Beasley, P. J., and Johnson, J., concur. *894Decided April 13, 1994. Culpepper, Pfeiffer & Harpe, Guy D. Pfeiffer, for appellant. Roberts, Roberts & Ingram, Guy V. Roberts, Jr., for appellees.

Under OCGA § 36-36-5, annexation of “unincorporated islands” consisting of more than 50 acres is controlled by the procedures set forth in Article 3 of Chapter 36. See OCGA §§ 36-36-30 through 36-36-40. OCGA § 36-36-5 also provides that “any land of less than 50 acres in size located within such an unincorporated island may be annexed through the use of the annexation methods contained in Article 2, 3, or 4 of [Chapter 36] or by a local Act of the General Assembly.” It is undisputed that Culpepper’s land was annexed under Article 6 and not under any of these alternative procedures.

This is not a case where, but for the railroad right-of-way, an incorporated area would have been abutted on all boundaries by the municipal boundary, in which case the existence of the right-of-way would not prevent an otherwise lawful annexation under Article 6. See OCGA § 36-36-90 (1) (C). In the present case, the railroad right-of-way separates unincorporated areas from other unincorporated areas.

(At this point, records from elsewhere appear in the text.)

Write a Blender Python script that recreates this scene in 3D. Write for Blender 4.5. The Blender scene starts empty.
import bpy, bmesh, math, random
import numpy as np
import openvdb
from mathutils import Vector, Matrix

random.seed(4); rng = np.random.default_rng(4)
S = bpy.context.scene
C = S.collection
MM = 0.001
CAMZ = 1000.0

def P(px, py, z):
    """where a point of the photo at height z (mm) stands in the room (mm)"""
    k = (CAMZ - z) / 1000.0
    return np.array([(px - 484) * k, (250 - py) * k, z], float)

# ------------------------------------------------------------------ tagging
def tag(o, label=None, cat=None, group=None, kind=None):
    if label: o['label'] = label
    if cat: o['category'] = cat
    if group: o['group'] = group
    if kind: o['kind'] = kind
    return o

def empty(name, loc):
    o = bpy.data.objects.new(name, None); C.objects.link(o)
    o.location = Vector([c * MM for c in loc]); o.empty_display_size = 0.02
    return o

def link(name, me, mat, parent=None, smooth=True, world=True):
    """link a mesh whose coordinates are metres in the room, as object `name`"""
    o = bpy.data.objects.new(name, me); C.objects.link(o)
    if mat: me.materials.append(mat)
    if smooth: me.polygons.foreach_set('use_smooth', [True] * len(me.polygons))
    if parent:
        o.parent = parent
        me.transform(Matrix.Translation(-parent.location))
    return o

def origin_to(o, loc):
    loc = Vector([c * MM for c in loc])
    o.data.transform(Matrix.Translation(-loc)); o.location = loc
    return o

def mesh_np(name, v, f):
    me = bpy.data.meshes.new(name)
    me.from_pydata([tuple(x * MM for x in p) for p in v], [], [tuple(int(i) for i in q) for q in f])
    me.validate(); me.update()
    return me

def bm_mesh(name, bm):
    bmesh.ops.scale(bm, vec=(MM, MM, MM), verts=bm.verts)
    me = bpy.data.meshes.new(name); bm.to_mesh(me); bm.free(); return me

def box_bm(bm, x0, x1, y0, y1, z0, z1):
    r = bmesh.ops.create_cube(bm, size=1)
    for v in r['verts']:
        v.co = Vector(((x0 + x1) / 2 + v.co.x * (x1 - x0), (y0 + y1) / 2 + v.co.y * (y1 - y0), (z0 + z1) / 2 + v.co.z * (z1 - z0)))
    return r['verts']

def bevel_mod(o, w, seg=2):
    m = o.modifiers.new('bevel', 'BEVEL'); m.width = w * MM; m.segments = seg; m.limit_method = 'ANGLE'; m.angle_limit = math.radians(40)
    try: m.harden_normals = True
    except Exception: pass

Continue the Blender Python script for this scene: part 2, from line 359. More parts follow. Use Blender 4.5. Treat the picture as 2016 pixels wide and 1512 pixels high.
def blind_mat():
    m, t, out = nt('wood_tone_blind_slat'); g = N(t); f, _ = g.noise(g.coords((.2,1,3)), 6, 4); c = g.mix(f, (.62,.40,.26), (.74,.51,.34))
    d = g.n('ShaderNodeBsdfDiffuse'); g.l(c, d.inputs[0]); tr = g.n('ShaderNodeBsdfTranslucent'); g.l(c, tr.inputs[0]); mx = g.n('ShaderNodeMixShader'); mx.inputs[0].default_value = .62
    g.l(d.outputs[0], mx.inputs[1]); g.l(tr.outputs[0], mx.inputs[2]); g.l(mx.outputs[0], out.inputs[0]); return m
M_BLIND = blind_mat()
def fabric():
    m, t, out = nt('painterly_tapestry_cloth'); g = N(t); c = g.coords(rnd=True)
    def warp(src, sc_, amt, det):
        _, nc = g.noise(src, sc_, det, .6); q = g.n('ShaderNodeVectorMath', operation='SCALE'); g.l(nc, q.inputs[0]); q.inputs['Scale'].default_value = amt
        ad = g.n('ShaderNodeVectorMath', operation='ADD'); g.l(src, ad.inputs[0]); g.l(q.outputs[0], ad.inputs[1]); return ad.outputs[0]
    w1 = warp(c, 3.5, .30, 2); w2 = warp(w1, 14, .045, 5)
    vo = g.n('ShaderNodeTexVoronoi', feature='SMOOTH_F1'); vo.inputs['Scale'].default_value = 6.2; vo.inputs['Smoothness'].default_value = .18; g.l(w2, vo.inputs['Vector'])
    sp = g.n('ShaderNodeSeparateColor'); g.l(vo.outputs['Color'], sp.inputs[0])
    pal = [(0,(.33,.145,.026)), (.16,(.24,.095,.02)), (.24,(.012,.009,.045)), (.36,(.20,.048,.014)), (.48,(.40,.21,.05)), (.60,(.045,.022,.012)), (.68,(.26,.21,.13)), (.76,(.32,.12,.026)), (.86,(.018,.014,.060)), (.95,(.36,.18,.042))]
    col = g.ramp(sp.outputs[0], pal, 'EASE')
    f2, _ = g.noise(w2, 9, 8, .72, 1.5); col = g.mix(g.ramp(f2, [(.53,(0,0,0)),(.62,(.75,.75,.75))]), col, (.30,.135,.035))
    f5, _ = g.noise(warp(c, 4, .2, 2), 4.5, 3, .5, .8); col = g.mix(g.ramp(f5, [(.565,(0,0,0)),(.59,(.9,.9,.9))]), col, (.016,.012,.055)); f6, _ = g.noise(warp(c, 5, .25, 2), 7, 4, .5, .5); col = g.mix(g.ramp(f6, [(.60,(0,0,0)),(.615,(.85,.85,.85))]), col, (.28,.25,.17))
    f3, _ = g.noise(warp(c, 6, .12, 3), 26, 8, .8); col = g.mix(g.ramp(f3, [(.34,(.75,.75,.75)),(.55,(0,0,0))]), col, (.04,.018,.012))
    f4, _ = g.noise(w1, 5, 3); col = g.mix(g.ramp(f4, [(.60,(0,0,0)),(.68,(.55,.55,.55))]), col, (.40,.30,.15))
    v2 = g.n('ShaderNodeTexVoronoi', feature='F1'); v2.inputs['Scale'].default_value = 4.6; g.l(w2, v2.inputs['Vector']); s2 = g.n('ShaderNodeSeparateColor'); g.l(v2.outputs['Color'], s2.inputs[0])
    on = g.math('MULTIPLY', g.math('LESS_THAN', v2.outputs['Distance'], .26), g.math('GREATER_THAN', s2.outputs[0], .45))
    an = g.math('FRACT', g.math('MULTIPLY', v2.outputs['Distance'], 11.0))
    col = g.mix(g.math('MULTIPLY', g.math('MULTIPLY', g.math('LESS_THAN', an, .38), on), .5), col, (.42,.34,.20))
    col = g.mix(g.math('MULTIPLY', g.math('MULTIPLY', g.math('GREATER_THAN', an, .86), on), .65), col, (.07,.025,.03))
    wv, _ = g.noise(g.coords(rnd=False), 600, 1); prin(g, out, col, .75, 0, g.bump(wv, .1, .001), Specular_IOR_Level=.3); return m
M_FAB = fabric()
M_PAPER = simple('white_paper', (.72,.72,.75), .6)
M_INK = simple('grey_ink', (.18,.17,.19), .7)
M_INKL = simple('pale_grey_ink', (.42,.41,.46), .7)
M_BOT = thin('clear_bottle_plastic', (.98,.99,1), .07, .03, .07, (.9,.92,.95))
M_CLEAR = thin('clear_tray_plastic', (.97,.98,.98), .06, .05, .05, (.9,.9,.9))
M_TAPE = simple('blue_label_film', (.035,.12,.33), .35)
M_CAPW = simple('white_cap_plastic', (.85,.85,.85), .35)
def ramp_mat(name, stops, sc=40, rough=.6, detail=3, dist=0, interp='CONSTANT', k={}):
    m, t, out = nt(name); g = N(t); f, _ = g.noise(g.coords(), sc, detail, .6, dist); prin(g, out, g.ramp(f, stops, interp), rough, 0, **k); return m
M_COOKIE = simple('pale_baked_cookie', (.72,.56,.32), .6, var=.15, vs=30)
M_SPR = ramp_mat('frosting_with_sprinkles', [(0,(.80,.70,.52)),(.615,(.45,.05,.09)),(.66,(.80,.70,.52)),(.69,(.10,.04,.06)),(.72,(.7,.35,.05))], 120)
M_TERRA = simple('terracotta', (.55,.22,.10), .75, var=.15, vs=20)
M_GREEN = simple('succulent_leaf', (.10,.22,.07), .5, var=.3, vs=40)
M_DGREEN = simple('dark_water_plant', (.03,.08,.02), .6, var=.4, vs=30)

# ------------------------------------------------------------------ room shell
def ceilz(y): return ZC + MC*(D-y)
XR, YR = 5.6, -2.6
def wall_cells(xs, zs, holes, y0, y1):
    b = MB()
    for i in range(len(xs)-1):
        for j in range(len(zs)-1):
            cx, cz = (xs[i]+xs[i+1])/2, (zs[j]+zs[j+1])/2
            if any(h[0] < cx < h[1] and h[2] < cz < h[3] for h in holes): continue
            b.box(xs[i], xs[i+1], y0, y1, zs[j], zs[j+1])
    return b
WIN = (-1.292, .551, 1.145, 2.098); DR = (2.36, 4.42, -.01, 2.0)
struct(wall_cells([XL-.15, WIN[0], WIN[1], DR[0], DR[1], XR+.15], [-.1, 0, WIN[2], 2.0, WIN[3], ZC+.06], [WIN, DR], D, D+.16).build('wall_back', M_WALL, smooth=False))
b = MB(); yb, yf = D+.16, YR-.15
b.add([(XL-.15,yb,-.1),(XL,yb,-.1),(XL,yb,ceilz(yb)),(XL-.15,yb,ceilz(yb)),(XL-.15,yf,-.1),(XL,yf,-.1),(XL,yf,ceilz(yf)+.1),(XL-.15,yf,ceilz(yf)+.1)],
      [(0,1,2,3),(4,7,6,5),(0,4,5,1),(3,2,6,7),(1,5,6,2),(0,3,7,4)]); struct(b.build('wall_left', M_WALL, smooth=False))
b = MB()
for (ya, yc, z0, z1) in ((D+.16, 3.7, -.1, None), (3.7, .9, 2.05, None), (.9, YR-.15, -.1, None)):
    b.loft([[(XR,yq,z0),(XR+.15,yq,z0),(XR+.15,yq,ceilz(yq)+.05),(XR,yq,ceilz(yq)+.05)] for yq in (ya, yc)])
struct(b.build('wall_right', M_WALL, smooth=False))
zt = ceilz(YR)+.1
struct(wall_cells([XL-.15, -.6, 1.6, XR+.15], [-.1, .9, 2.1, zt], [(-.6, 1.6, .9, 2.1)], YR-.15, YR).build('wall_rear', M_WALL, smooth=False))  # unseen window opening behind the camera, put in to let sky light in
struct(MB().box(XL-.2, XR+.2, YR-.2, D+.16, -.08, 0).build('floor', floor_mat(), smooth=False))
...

There was other evidence that the railroad right-of-way was not an incorporated portion of the city at the time Culpepper’s property was annexed. The annexation ordinance at issue included a general paragraph annexing all railroad rights-of-way within the corporate limits not previously annexed. Because of its conclusion that the right-of-way had been previously incorporated into the city, the trial court held that this paragraph of the ordinance was “mere surplusage.”

We have addressed appellant’s various enumerations of error to the extent necessary to decide the issues raised. Any enumerations not specifically addressed were either rendered moot by our decision or were not necessary to resolution of the issues.